If Hawaii were to spur the development of 33,000 additional new homes between now and 2025 to address the state’s housing shortage, that extra economic activity would increase the number of construction jobs by
13 percent and boost the gross state product by more than 0.5 percent, according to a University of Hawaii economist.
Carl Bonham, executive director of the University of Hawaii Economic Research Organization, said the housing shortage in Hawaii can be seen as an “opportunity” rather than a “crisis,” but cautioned that building so many more homes will require the state and counties to rethink the ways they regulate development.
“If you built as much housing as we need, it would have a positive impact on the economy,” Bonham said. “It would create more jobs, it would raise incomes and it would help to stabilize home values and rents to keep them from rising as fast as they will otherwise.”
He added, “We probably ought to behave like it’s a crisis, and then it becomes an opportunity.”
In a briefing for lawmakers at the state Capitol on Tuesday, Bonham warned that developing new
housing on the scale he is suggesting would also attract an estimated 5,000 additional residents to the state “because anything you do to make housing cheaper will also make it possible for more people to move here.”
In an overall assessment of the Hawaii economy for lawmakers, Bonham predicted 3 percent growth in visitor arrivals this year for another record year, and
1 percent growth in visitor spending. He predicted job growth of about 1 percent but said construction has been weakening to the point that “construction actually became a drag on the economy in 2017,” he said.
The national outlook is also positive at the start of the ninth year of a long-running economic expansion, with consumer confidence running high, he said.

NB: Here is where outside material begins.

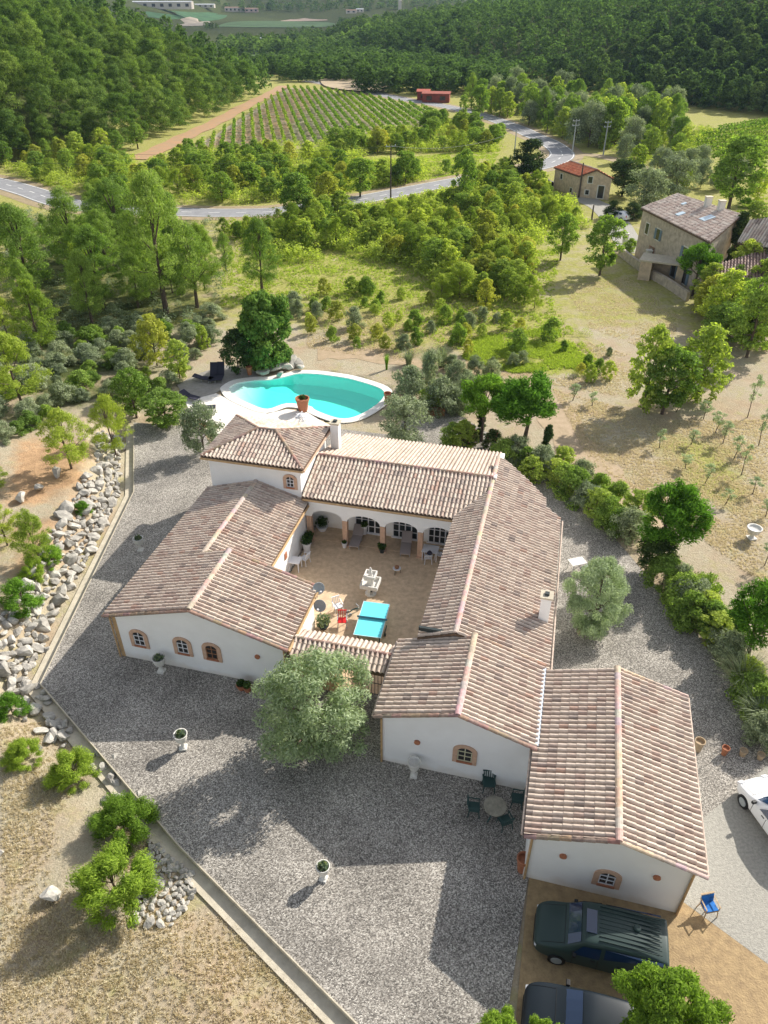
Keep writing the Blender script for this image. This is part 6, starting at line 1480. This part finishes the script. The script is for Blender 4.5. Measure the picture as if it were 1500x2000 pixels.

The U.S. is now at near-full employment, and the Republicans’ tax cut for businesses and individuals is expected to generate additional economic activity, although economists disagree about how much.
If President Donald Trump and the Republican Congress now follow up with an infrastructure spending package that accelerates the rate of inflation, that could cause the Federal Reserve board to raise interest rates, which would slow economic growth.
Meanwhile, Hawaii residential construction is at a plateau, and “basically we’re not expecting enough construction to really change the situation” of the housing shortage, Bonham said. “We’re building 3,000 or 4,000 units a year, and we need to build way more than that; we need to build double that.”
Building an extra 33,000 units by 2025 to catch up with housing demand would result in an extra 0.5 percent of economic growth per year during the construction period and would increase total employment by about 1 percent, he said.
Large-scale developments could take decades to come to fruition, and “as a society, as state voters and legislators, (we) have to decide, do we want to keep taking 10 or 20 years to put a housing development in play?” Bonham said. “Do we want to continue years and years and years of permitting process to build housing, or do we want to do something about it?”
Senate Ways and Means Chairman Donovan Dela Cruz described Bonham’s presentation as “another plea” to cope with the housing crisis, saying, “We’ve heard it year after year, and we know we gotta do it.”
Dela Cruz said the state has done a poor job of investing in about 2,000 acres it owns along the Honolulu rail line that could begin to cope with the problem.
House Finance Chairwoman Sylvia Luke said the discussion about transit-oriented development along the rail line needs to include the city, but not much seems to be happening at the city level.
“What is happening in Kalihi, what is happening in West Oahu? Nothing really is happening, and the rail is already moving; it is coming into Iwilei and downtown next. What is the status of construction along the TOD line?” she said.
“We’re just very pessimistic about that because there’s no movement,” she added. “Where is the movement? We should have started five years ago on some kind of a plan on what to do, and they’re still talking about identifying land and working with landowners, but what are they doing about it?”